1. A 7 e 8 de Fevereiro, o Diário da República publicou nada mais, nada menos do que três Resoluções da Assembleia da República com recomendações ao Governo na internacionalização da Língua Portuguesa. São as 15, 16 e 17/2017. Uma prolífica produção. Nada tenho contra. Pelo contrário. Tenho batalhado pelos direitos internacionais da nossa língua, uma das principais línguas da globalização e um dos nossos maiores recursos estratégicos. Bem gostaria que essas orientações fossem bem seguidas. O problema é que não tem sido assim.

Detenhamo-nos nas Resoluções. Diz uma: «contribuindo para o seu reconhecimento como grande Língua de comunicação global». Outra: «a afirmação da nossa Língua enquanto língua de trabalho nas grandes organizações multilaterais». E outra: «uma mais ampla utilização e promoção da Língua Portuguesa enquanto importante capital estratégico para a internacionalização da cultura e economia nacionais.» Tudo me enche de alegria. E gostaria que também de esperança. Mas o que tenho visto é muito negativo.

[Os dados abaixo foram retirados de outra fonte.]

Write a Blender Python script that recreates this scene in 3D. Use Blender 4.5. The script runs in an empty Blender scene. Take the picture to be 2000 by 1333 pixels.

As Resoluções ecoam o propósito de somar a Língua Portuguesa às línguas oficiais das Nações Unidas. Porém, nem no quadro da União Europeia (UE), onde temos a protecção dos Tratados, Portugal tem querido defender e afirmar a posição do português, a terceira língua europeia global; e tem-se auto-infligido derrotas frequentes de desvalorização e menosprezo. Uma vergonha. E capitulação consecutiva.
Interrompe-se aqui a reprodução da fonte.